I love your collaged interpretation of Boro. How perfect!

The Boro bag is especially intriguing to me.
The tiny, neat stiches make me think of my Grandmother's quilts, which also were art works of necessity.

I learn so much here, thank you!

eb said...

what a great post
thank you Donna
oh the boro
and the indigo variations
savoring each image...

xox - eb.

ArtPropelled said...

Donna I love to see your interpretation of Boro in your beautiful collages. The workcoat of tiny postage stamp patches intrigues. Are these pieces soft to the touch?

Glad you have your copy of Nomad. I've just been notified that there is a hold up so perhaps I won't get mine before Christmas. Off to follow Kei's link....

Blue Sky Dreaming said...

The lost art of patching and mending...these photos are so beautiful...art and words as well!

oneartistjournal said...

FASCINATING, I never knew anything about it till now here. Thank you for introducing so much beauty into my unassuming morning.

petras kunstblog said...

Hallo Donna,
Very interesting post. Thank you.
many greetings

Lindsay said...

I have enjoyed visiting your beautiful blog. This post is lovely and an inspiration

iNd!@nA said...

sorry to offer disillusionment...indigo dyed fabric does burn. at least, i never found any left in the ashes of our house after Ash Wednesday in 1983! it was also reputed to repel snakes, which would make it a most desirable thing to be wearing in Australia :)

lovely post - and thanks for all those beautiful images, especially of your work...

diane said...

Hi, Donna --

Another wonderful post on two of my favorite topics -- boro and enso. Thank you for the links to the boto collectors and the references to interesting books. Thanks to your posts, my library is growing exponentially -- and I've never been disappointed!

Magdalena said...

Hello Donna!

first I want to thank you for you very kind words...it means a lot to me to hear from you.
I love your idea of enso...your work fild with harmony and beautiful thougts...
Thank you for your art and inspiration.

sukipoet said...

wonderful collage and I recognize that black paper with little gold dots just like i have and am almost our of.

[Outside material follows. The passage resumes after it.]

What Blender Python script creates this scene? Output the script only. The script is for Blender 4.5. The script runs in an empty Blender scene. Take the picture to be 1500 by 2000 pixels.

boro is just wonderful and i think my favorites are the bags too. the indigo is beautiful. i just got some indigo ink but havent used it yet.

thanks for sharing your equisite knowledge of all things Japanese.

nancy neva gagliano said...

OH! boro and blues .... love. indigo. never knew that the fabric wouldn't burn.
off to order my sibella NOMAD.....

Lynn said...

Beautiful collage.
Thoughtful post.
There's so much we can learn from the past.

Ingrid Dijkers said...

Fasinating post! I have enjoyed exploring your lovely blog and plan to return often.

Gloria Freshley Art and Design said...

As always . . . a lovely post! Thank you!

Hannah said...

Donna,

This post is timely--in the season of too much, your words and images point us to a world that valued the smallest bits of what life offered up. I'm intrigued by how different cultures come up with similar techniques; in this case the quilted jackets remind me of the Gee's Bend quilts created out of denim, all dyed with indigo.

Susan M said...

Enso is great!
Susan

I like the little bundle.
Don

Seth said...

So much to learn from this post...and so much beauty to see. When I saw the word "Brooklyn" I perked up and am off to see the website now!

mansuetude said...

fascinating that Indigo won't burn?

I wonder if a circle alters, or burns as we travel our spirals (inward)?

lovely collage work, as always.

Gaby Bee said...

Beautiful post, Donna... as always!

Wishing you a very Merry Christmas and a Happy Creative New Year!

Hugs,
Gaby

Francesca said...

WOW, it's like having been to Japan! My husband is Japanese, I showed him these pictures and he was so impressed. I will come back later and follow you, for some reason I cannot follow you from this computer, I need to use mine. My daughter Sayaka (HungryCaramella) in the meantime is already following you. She loves everything about Japan, even though she half Sicilian. Happy New Year!